Judge dismisses DNC hacking suit against Trump campaign

By Darryl Coote

July 31 (UPI) -- A U.S. federal judge dismissed a Democratic National Committee lawsuit accusing Russia, the Trump campaign, Wikileaks and its founder Julian Assange and others of conspiring to interfere in the 2016 presidential election, stating its arguments were "moot or without merit."

The lawsuit accused the defendants of purposely harming the DNC during the 2016 presidential campaign through the use of information Russia stole from its computers. District Judge John Koeltl in New York said in his decision that the culprit is the Russian Federation, and the Trump campaign can't be held accountable for the effect that information had on the DNC under the First Amendment.

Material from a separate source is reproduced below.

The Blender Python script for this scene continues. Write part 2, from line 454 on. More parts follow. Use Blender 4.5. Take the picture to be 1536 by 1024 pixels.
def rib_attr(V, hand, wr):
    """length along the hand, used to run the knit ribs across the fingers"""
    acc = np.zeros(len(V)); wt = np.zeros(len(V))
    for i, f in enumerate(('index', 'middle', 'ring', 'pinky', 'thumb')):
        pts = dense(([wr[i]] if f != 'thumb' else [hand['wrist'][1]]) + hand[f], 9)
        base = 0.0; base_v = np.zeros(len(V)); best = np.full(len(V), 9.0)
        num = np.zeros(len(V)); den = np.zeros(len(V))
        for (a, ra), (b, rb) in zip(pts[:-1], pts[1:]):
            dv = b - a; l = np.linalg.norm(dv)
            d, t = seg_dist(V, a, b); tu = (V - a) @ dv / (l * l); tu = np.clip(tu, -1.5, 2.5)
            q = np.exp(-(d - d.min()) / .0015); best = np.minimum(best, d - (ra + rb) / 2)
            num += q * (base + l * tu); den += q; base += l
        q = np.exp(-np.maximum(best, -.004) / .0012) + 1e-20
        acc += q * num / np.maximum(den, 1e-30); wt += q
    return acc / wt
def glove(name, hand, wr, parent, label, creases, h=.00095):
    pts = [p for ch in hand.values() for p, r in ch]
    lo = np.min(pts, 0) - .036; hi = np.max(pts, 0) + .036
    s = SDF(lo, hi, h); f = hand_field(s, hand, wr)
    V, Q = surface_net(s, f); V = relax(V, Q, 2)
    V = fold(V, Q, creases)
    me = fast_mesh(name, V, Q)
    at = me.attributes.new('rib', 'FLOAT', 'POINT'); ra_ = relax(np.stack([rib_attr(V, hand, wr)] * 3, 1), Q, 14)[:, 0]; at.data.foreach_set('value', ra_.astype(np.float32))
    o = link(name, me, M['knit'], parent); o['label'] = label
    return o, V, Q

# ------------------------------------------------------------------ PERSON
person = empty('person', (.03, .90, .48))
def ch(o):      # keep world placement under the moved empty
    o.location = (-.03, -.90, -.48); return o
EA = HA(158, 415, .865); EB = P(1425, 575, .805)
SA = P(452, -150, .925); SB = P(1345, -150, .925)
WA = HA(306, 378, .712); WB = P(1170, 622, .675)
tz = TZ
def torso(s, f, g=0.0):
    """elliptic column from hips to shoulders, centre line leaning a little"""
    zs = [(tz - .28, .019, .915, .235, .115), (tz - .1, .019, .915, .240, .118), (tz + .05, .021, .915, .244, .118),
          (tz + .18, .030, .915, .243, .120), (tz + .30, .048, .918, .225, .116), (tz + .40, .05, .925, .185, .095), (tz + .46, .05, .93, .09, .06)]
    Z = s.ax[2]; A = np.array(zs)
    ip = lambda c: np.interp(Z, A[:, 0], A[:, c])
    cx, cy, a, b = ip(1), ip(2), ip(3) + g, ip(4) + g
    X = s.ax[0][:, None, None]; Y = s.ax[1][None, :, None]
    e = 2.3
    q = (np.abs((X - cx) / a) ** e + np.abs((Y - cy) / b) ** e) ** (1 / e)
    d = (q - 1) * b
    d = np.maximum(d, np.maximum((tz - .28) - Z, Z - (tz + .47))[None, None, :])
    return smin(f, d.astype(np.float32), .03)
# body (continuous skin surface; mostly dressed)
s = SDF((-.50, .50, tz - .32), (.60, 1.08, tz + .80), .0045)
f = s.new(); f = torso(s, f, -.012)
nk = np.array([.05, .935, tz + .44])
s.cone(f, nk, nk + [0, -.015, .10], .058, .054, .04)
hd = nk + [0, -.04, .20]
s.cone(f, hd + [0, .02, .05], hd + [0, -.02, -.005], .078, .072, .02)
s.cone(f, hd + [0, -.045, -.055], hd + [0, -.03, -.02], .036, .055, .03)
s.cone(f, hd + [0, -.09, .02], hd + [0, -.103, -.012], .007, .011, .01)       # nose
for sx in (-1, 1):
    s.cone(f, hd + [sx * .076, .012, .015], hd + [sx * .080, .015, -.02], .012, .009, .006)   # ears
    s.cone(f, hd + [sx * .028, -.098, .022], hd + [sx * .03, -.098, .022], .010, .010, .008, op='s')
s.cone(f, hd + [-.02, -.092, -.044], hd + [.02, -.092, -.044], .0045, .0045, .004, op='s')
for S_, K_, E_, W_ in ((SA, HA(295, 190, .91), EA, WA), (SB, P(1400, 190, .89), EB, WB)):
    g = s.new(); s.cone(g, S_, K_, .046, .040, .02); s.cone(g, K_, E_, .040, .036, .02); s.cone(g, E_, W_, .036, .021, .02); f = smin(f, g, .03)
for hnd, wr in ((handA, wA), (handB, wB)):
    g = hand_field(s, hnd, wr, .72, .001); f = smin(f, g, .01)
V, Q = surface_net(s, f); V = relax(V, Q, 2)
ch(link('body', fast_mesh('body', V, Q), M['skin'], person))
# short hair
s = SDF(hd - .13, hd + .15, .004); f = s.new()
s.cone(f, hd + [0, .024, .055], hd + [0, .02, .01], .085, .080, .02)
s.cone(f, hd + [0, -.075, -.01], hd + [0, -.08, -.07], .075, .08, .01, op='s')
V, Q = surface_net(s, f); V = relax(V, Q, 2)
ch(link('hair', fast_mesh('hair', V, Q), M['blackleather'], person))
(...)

"The primary wrongdoer in this alleged criminal enterprise is undoubtedly the Russian Federation, the first named defendant in the case and the entity that surreptitiously and illegally hacked into the DNC's computers and thereafter disseminated the results of its theft," Koeltl said in his ruling.


However, since Russia cannot be sued in this case, the DNC pursued legal action against those who benefited from the hack, "but ... the First Amendment prevents such liability in the same way it would preclude liability for press outlets that publish materials of public interest," he said.

The lawsuit also targeted Donald Trump, Jr., Paul Manafort, Jared Kushner and Roger Stone, among a slew of others who were involved in President Donald Trump's 2016 presidential campaign.

Koeltl said the Trump campaign could not be held liable for the hack or the publication of the materials based on the case presented.

The DNC did not say the Trump campaign participated in Russia's hack of its systems but that meetings held between the defendants and people connected to Moscow during the time of the hack is evidence of them conspiring to disseminate the information.

"That argument is entirely divorced from the facts actually alleged in their second amended complaint," he said.

In his 81-page decision, Koeltl also cited precedent in several high-profile cases including those concerned with the Pentagon Papers, stating that if Wikileaks could be held accountable for publishing the DNC's so-called secret information, so could any newspaper or media outlet.


In a two-tweet thread Tuesday, Trump called the decision "another total and complete vindication and exoneration" against accusations of his campaign collaborating with Russia during the 2016 election.

"This is really big 'stuff' especially coming from a highly respected judge who was appointed by President [Bill] Clinton," he said. "The Witch Hunt Ends!"

The decision is another blow to the DNC, which had viewed the lawsuit that was first filed in April 2018 as a way to hold the Trump campaign accountable.

DNC spokeswoman Adrienne Watson said in a statement that the committee was still reviewing the ruling.

"At first glance, this opinion raises serious concerns about our protections from foreign election interference and the theft of private property to advance the interests of our enemies," she said.